Rede von
Dr.
Adolf
Arndt
- Parteizugehörigkeit zum Zeitpunkt der Rede:
(SPD)
- Letzte offizielle eingetragene Parteizugehörigkeit: (SPD)
Aber Herr Kiesinger, der Wähler will doch nichts wissen — was weiß ich — vom Tag des Knusperhäuschens oder vom Sankt-Ninimerleins-Tag! Er will reinen Wein haben: wie denken die Parteien über die Frage der atomaren Bewaffnung?

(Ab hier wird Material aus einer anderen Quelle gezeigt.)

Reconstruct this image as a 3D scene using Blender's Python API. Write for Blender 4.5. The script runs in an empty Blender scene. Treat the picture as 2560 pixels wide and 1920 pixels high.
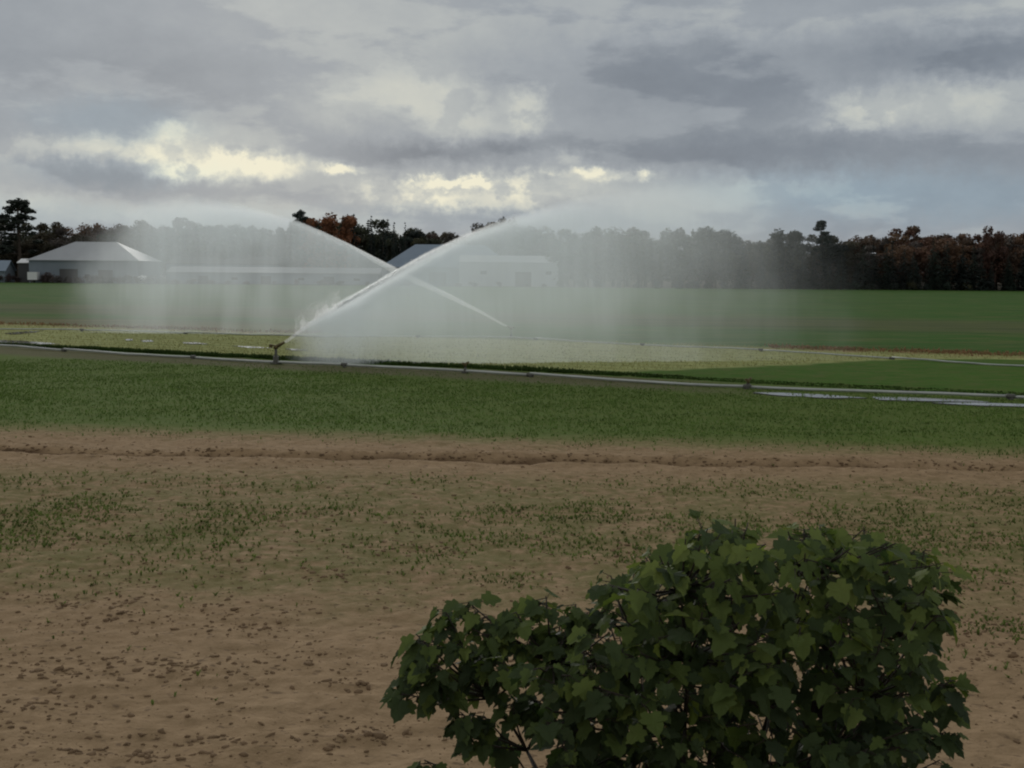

Es sind ganz klare Antworten: Die Bundeswehr wird ohne Atomwaffen ausgerüstet,
und es wird auch noch begründet: Deshalb brauchen wir die von den verfluchten Sozialdemokraten abgelehnte allgemeine Wehrpflicht, denn wir wollen nur konventionelle Waffen, und wir müssen deshalb eine so große Streitmacht haben, die größer ist als in anderen Ländern. Wir — so steht da —können uns das nicht leisten wie Großbritannien, das umrüstet, das die allgemeine Wehrpflicht abschafft, weil es eben die atomare Ausrüstung seiner Streitkräfte durchführt. Wir CDU-Leute — so steht da — wollen keine atomare Ausrüstung der Bundeswehr, wir streben sie nicht an; das ist sozialdemokratischer Schwindel — das steht doch hier deutlich —, und weil wir für die Wehrpflicht sind, müssen wir für die konventionellen Waffen sein und sind gegen die atomare Bewaffnung.
Ich bedauere, daß Herr Dr. Jaeger nicht da ist; aber ich muß es auch in seiner Abwesenheit sagen, und ich sage es ihm auf den Kopf zu. Herr Dr. Jaeger und ich haben in München kurz vor der Wahl im Großen Hörsaal der Universität eine Diskussion über die beiderseitigen Sicherheitsvorstellungen gehabt. Ich denke gern daran; denn es war, wie ich glaube und wie wohl auch sein Eindruck war, von beiden Seiten her eine faire Diskussion. Es waren weit über tausend Studenten und Professoren da. In dieser Diskussion hat Herr Jaeger — und das sage ich ihm hier auf den Kopf zu; denn es waren eben über tausend Zeugen da, darunter Herr Dr. Müller-Meiningen, der die Diskussion geleitet hat – nicht ein Wort, nicht eine Silbe, nicht eine Sterbenssilbe davon gesagt, daß die atomare Ausrüstung der Bundeswehr auch nur in Erwägung gezogen werde.
Alle diese Dinge haben Sie doch nach der Wahl gemacht! Aber darauf komme ich noch. Ich muß erst ein Fazit ziehen.
Neuerdings ist Herr Professor Thielicke hier bei Ihnen so beliebt geworden. Nun, ich weiß manches darüber. Es hat nach der Abfassung dieses Artikels eine Zusammenkunft stattgefunden, in der sich z. B. Herr Professor Thielicke beklagt hat, er habe von Ihnen nie eine Antwort auf seine Frage auf Ihrem Parteitag bekommen, ob hinter dem jetzigen Umschwenken zur atomaren Ausrüstung etwa nur finanzielle und materialistische Erwägungen stünden. Er hat von Ihnen auch nie eine Antwort auf seine auf Ihrem Parteitag gemachte Äußerung bekommen, daß es im atomaren Zeitalter keinen gerechten Krieg mehr gebe — eine Frage, die nun wirklich jedem an Herz und Nieren gehen sollte. Es gibt auch noch manches andere, was ihm unbeantwortet geblieben ist, aber worüber zu reden ich mich nicht für befugt halte.